Building a Bridge on Bad Data? 1000 Friends Urges Reconsideration of Salem River Crossing

In Salem, leaders are soon to make a choice about whether to build the Salem River Crossing across the Willamette River, a massive project that could cost more than $800 million. Supporters say the bridge is needed to handle projected traffic and population growth in Polk and Marion counties. But new data show that these assumptions may be incorrect.

Our Willamette Valley Advocate, Mia Nelson, recently told the Salem Weekly and Salem City Council why.

Download Mia's letter to the Salem City Council, that explains why updated draft state population forecasts show that the new bridge supporters may be standing on shaky ground. 

As shown in the map of alternatives at right, the Salem River Crossing project could include considerable widening and reconstruction of other arterials and highways (including Highway 22) in downtown, north Salem, and West Salem. Leaders in Salem, Keizer, and Marion and Polk Counties are currently working to choose a locally preferred alternative.

Yet as Mia Nelson told Salem Weekly's Helen Caswell recently, they may be working with outdated information as they make this crucial decision. Caswell wrote in the paper earlier this month:

On January 2, the Oregon Office of Economic Analysis (OEA) issued a new draft document, a 2012 long-range forecast [currently subject to public review and comment], to all Oregon county officials. 

The draft document predicts significantly less growth for our area than previously expected.  Recent analysis also suggests that traffic is decreasing in ways City Council’s figures do not reflect.

“The question of whether or not there is a need for this new bridge has to be answered by the facts that exist today,” says Eugene’s Mia Nelson, a real estate developer and construction contractor for 17-years who now represents 1000 Friends of Oregon, a non-profit organization focused on livability.

On January 4, Nelson wrote Salem’s Mayor Anna Peterson and the Salem City Council to advise them that population and traffic forecasts used by the group that has guided “Third Bridge” exploration since 2006 were based on older data that assumed higher growth in Polk County than the new OEA draft forecast.
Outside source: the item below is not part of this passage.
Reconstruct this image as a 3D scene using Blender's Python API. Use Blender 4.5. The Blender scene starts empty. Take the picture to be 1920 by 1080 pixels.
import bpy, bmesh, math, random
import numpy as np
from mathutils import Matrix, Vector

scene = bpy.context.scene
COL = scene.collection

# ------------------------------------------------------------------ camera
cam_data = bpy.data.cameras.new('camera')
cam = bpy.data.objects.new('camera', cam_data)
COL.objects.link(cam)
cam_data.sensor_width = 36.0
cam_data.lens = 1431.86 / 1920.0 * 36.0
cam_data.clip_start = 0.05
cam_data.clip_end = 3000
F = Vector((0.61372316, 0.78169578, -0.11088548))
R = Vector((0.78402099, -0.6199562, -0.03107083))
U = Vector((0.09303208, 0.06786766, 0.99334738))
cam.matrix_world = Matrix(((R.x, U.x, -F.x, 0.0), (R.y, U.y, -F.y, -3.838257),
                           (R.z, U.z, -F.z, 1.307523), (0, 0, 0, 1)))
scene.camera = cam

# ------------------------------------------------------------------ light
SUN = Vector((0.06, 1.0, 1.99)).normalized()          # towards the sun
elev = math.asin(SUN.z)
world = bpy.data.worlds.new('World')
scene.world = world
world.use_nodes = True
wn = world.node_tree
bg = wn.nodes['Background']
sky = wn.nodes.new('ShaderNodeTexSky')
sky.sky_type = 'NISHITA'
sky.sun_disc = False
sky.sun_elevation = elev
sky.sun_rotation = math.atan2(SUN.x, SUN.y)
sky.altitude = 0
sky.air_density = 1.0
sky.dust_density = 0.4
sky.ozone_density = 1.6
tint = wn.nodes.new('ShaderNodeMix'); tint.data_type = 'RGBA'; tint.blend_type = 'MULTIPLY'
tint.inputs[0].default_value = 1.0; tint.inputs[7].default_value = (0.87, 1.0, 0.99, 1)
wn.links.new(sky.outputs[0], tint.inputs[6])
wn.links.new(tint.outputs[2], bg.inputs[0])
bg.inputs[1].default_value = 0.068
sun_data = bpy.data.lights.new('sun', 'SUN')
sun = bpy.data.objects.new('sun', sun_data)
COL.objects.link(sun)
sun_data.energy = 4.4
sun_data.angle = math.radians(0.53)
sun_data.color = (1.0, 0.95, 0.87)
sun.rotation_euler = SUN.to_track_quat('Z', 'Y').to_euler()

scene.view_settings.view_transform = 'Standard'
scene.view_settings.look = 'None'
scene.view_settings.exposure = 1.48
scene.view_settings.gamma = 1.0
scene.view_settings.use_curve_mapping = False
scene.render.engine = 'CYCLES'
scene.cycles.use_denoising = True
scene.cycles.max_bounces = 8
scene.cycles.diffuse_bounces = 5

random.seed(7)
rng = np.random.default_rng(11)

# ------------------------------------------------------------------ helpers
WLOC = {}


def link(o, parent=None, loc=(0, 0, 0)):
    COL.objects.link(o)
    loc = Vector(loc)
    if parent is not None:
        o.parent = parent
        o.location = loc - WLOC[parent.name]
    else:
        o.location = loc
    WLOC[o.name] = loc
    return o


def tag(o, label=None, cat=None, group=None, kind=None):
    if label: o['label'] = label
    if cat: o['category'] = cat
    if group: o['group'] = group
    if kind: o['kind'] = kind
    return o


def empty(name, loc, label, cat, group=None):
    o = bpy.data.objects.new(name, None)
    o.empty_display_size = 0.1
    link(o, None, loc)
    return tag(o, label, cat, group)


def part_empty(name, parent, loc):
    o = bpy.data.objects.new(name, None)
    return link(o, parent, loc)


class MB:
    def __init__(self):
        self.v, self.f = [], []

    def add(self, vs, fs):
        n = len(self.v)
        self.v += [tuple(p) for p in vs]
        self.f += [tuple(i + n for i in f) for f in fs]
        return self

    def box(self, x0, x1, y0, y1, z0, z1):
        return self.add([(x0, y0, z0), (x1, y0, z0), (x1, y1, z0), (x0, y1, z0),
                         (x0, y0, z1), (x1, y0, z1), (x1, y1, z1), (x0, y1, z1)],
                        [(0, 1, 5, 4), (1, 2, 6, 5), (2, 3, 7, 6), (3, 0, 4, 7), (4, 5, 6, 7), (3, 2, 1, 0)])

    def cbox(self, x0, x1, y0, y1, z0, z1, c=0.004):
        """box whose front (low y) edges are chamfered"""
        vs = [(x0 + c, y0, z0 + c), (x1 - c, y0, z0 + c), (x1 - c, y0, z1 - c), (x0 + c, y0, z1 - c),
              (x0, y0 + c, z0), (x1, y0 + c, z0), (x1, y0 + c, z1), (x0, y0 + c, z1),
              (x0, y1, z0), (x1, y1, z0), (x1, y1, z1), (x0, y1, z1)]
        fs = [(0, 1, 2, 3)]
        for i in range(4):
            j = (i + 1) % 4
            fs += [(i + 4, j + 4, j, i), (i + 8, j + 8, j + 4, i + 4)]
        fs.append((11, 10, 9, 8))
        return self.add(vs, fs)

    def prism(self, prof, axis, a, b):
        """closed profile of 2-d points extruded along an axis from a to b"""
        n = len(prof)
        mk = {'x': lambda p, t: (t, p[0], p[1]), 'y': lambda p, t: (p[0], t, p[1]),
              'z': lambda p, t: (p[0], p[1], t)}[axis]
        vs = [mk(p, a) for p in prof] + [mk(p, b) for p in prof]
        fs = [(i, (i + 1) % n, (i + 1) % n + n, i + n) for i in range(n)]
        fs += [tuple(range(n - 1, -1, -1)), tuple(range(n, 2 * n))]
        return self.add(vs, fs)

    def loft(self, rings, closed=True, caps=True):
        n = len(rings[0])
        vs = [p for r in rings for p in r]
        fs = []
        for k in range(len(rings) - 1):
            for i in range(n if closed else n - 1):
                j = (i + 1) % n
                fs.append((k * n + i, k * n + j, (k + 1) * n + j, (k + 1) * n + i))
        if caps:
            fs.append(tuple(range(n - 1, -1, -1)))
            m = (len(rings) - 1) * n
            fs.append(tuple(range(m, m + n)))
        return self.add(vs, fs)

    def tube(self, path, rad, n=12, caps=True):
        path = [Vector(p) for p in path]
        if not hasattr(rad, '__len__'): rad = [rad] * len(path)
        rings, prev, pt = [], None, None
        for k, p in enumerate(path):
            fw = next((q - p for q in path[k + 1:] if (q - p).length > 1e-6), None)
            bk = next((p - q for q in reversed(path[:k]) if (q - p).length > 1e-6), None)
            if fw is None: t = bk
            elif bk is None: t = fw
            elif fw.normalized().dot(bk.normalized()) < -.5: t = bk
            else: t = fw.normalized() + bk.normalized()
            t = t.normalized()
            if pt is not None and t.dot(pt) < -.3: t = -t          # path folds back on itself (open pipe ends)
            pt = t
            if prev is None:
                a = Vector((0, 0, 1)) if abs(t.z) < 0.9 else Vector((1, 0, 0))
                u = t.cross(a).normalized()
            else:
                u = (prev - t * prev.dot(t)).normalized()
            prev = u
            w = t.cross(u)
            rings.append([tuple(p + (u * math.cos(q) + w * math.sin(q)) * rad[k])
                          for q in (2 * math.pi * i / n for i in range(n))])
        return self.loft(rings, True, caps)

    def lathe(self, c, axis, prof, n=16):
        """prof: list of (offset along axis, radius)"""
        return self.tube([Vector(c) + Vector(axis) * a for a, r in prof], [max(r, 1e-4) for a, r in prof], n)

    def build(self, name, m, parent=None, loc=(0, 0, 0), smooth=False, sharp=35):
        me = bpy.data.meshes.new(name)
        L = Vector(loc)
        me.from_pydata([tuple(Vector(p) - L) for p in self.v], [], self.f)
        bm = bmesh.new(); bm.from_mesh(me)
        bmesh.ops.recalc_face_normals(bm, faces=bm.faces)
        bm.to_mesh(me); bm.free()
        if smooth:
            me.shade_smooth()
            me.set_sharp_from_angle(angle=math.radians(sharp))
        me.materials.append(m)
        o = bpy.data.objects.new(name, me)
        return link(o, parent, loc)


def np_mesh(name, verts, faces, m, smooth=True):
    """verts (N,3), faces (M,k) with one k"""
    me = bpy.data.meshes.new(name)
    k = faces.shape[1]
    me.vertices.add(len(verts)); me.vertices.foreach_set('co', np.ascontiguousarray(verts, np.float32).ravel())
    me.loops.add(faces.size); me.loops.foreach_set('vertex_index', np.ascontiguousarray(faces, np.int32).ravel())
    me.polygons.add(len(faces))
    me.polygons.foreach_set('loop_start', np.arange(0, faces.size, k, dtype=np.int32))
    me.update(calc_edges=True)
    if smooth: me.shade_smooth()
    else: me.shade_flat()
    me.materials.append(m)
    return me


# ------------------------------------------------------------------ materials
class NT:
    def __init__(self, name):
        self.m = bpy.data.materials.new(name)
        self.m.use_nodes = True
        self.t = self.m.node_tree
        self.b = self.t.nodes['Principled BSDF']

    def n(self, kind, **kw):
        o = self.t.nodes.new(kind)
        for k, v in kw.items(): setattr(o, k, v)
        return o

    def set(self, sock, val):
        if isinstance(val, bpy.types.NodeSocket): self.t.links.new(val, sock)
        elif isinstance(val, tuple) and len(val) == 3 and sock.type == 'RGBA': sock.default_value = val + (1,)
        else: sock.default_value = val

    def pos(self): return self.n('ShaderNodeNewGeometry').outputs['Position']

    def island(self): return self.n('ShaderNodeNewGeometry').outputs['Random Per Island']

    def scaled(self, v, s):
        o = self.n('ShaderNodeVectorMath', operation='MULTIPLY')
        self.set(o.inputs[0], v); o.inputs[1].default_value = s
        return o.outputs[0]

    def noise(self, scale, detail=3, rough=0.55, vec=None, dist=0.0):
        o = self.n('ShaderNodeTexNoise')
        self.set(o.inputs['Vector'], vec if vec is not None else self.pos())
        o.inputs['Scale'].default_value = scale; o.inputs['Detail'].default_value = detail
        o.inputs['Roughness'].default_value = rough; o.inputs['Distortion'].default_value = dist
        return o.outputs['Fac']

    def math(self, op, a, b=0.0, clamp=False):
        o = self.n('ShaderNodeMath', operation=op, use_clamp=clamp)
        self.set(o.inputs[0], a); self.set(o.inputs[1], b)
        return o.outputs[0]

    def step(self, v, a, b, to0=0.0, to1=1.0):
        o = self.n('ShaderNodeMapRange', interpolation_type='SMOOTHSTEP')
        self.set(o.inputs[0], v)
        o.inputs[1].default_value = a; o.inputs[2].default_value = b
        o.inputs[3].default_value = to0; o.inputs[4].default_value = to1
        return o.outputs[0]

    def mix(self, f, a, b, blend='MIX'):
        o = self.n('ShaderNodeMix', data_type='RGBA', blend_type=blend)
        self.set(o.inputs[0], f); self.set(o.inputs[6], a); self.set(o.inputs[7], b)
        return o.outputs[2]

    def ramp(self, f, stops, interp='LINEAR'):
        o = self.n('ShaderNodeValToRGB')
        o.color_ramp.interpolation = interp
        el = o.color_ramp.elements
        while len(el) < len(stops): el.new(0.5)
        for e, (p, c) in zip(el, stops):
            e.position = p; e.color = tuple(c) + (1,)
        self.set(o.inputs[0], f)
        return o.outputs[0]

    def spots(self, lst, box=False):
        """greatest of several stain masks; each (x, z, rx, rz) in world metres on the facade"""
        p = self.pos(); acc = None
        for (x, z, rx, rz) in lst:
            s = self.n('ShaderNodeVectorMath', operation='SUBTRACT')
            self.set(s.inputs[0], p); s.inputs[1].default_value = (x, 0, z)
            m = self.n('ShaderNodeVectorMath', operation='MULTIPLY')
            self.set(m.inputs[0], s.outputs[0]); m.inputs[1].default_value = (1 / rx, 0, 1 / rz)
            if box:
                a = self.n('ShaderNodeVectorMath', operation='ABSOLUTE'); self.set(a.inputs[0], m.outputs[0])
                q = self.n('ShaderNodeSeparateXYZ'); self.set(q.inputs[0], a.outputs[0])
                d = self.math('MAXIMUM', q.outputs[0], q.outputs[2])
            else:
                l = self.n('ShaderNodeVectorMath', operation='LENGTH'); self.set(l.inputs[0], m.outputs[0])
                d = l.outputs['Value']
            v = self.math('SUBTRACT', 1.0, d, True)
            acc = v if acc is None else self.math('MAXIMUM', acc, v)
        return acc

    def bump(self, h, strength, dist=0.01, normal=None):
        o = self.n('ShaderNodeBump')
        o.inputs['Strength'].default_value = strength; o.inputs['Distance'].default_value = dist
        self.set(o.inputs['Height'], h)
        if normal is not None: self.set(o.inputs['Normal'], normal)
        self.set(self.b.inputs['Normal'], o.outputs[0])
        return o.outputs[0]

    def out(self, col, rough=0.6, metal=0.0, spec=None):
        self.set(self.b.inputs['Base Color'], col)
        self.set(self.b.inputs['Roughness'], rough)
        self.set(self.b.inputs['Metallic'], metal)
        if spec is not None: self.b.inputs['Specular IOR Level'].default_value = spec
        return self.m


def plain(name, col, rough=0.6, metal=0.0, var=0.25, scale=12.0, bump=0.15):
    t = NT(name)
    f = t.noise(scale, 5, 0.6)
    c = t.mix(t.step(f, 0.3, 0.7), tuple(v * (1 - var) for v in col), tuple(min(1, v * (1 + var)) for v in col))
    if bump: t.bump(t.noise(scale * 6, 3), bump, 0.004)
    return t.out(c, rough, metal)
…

“Is it really true,” Nelson wrote the City Council, “that bridge traffic will double in the next 18 years? If not, then the integrity of the decision-making process has been compromised, because that assumption was key to the determination that a third bridge was necessary.”

Population statistics used by the City Council thus far have relied on 2000 census and 2004 OEA projections, Nelson says.  The calculations predicted, for example, that afternoon peak period traffic across the Willamette between Salem and West Salem would double by 2031.

In fact, however, current bridge traffic levels are already 25% lower than those forecast for 2015.

Faulty assumptions, Nelson wrote in her letter to the Council, raise the risk of a bad decision. “Wrong inputs yield wrong outputs.”

When she spoke to Salem Weekly, Nelson said, “Population growth predicted by the 2004 figures [currently used by the City Council] is almost 50% higher than the new OEA draft.  That’s not a solid basis for a project this large.”

Read the rest of the article here.

1000 Friends fully supports modernizing Salem's infrastructure. But before committing city and state taxpayers to such an expensive project, leaders need accurate, current information about whether such a project is actually needed. It isn't clear that the data used so far in this project is accurate.

Furthermore, leaders must consider whether a huge new bridge undermines other community goals, like creating a vibrant downtown, promoting transportation options and safety, and saving taxpayers money. We will continue working with local leaders and residents to find transportation solutions that help Salem, rather than pin its future on outdated data.